SLしか走っていなかった時代には、あの煙が迷惑でしょうがなかったのだが、まさか黒煙が格好良く見える時代がこようとは思ってもみなかった。



目の前を通り過ぎるSL銀河。





見ると車窓から男の子が体を乗り出して手を振っている、おいおいそんなに外へ出ると危ないぞー。



SLが行ってしまったら大勢いたカメラマンが一瞬でどこかへ消えてしまった。

わたしはカメラをしまってから、徒歩10分ほどの東和温泉へと向かう。
今日はディパックに着替えと洗面用具を入れてきたのだ。



温泉で汗を流してさっぱりとして着替えも済ませ、夕方の涼しくなった道を土沢駅まで戻り花巻方面への列車を待つ。

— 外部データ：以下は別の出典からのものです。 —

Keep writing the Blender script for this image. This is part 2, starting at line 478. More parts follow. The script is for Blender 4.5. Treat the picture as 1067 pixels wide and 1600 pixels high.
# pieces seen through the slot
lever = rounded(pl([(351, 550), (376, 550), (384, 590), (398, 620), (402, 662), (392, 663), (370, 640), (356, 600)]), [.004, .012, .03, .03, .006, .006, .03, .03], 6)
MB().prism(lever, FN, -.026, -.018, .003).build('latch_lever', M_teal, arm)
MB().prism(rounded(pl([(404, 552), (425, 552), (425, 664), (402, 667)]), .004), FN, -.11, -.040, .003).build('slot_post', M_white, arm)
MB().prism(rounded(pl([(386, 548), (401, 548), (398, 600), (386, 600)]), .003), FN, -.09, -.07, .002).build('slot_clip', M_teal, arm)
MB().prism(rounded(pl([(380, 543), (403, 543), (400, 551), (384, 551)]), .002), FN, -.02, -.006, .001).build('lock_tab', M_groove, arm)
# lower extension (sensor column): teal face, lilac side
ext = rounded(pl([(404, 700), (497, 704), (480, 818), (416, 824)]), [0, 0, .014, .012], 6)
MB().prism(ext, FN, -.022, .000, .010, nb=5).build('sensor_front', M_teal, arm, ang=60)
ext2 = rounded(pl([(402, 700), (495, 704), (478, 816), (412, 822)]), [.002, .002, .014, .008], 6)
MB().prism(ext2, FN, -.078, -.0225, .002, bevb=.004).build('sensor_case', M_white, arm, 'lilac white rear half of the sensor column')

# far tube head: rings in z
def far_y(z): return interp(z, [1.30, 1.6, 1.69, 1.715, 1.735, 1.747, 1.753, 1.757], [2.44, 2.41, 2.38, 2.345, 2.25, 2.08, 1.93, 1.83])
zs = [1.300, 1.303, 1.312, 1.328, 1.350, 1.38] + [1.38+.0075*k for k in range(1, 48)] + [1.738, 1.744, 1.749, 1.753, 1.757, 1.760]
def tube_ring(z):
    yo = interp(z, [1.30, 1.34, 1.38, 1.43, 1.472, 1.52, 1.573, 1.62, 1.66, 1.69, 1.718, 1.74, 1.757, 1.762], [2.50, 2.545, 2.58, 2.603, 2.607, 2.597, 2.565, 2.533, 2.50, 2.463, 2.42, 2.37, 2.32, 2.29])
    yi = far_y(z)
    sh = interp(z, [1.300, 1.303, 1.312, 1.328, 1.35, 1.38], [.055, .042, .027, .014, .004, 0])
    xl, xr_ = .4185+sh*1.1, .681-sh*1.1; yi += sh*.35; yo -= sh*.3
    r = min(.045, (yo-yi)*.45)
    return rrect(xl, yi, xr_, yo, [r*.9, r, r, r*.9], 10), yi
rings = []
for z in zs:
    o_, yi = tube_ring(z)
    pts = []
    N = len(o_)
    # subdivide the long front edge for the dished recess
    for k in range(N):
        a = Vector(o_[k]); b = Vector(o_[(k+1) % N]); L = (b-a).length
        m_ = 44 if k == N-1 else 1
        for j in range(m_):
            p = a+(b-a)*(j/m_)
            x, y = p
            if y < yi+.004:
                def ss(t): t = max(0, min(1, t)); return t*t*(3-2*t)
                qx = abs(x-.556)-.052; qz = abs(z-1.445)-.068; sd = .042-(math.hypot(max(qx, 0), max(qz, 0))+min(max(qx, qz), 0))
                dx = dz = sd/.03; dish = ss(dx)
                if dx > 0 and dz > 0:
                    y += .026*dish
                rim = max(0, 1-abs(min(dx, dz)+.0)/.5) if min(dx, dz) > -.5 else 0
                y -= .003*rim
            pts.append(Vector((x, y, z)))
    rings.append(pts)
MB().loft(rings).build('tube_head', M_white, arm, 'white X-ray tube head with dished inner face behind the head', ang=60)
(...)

ああ、今日は天気も良かったしSLの撮影も温泉にも入って充実した一日だったなあ。

ところがである。

なんと花巻行きの列車が満員だったのだ。
運悪く遠野のマラソン大会に参加した人たちの帰りの列車に乗り合わせることになってしまったのだ。
車内はまるで通勤電車並みの混雑でぎゅうぎゅう詰め、しかもみんな汗臭い。
汗臭さとよどんだ湿気が車内に充満していたのだった。
ああ、せっかく温泉でさっぱりしたのにこれでは・・・・

結局自宅に帰ってからもう一度シャワーで汗臭さを流すハメになってしまった。